Mais on le sait ! La justice… Les médias… tous s’allient pour déshumaniser, tuer deux fois les victimes de meurtres policiers. Celles et ceux qui subissent la brutalité policière sont dépossédé·exs de leur statut de personne et de leur statut de victime. Qu’est-ce qu’on ne ferait pas pour rendre légitime un meurtre policier? Où est la propotionnalité des actes policiers quand il s’agit de personnes non-blanches?
Et même si les médias et la police s’engagent à rendre floues les circonstances de la mort de Nzoy, nous ne sommes pas dupes. Nzoy n’est pas « décédé d’une hémorragie massive » comme ils le disent, il a été abattu par les balles de la police, par les balles d’un policier, par les balles d’un policier assermenté et entraîné.
On nous fait croire que le racisme c’est la peur de l’autre, mais de toute évidence c’est surtout sa mort. 
Nous saluons les manifestant·exs du 3 septembre à Morges, ceux du 2 octobre à Berne, et toutes les personnes qui luttent contre les violences de l’Etat!
Nous les saluons, car ils et elles se sont mobilisé·xs pour la justice !
Et nous condamnons les méthodes répressives de maintien de l’ordre utilisés par la police.
Aussi, nous condamnons les médias qui se sont attelés à discréditer des manifestant-exs qui revendiquaient la justice.

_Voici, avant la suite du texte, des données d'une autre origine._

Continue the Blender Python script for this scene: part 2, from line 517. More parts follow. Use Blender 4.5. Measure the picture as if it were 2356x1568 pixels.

Nzoy ne représentait pas une menace, quand vont-ils le reconnaître ?
Malheureusement on retiendra encore – et la tentative d’un civil de porter secours à Nzoy le prouve : on peut décidément plus compter sur la solidarité de la population que sur le soutien de la police !
Chère famille, cher·e·x ami·e·x de Nzoy,
nous sommes désolé·x·s que vous aussi ayez à vivre un tel drame. Oui car ce n’est pas un accident mais un terrible drame et une terrible injustice à laquelle aujourd’hui vous devez faire face.
Pas un parent, pas un·e·x ami·e·x ne devrait vivre ça, personne ne devrait mourir de la sorte.
Toute personne mérite une réponse, un secours à sa détresse.
Toute personne ainsi démunie, mérite qu’on lui apporte secours.
Chers parent·e·x·s, cher·e·x·s ami·e·x·s, nous vous envoyons de la force et du courage.
Que vous puissiez faire votre deuil et que justice soit faite, que vos blessures cicatrisent.
Nous vivons dans un pays où le racisme anti-noir semble être le mot d’ordre pour tirer à bout portant.
Justice pour Nzoy !
Justice pour toutes les personnes victimes de violences policières.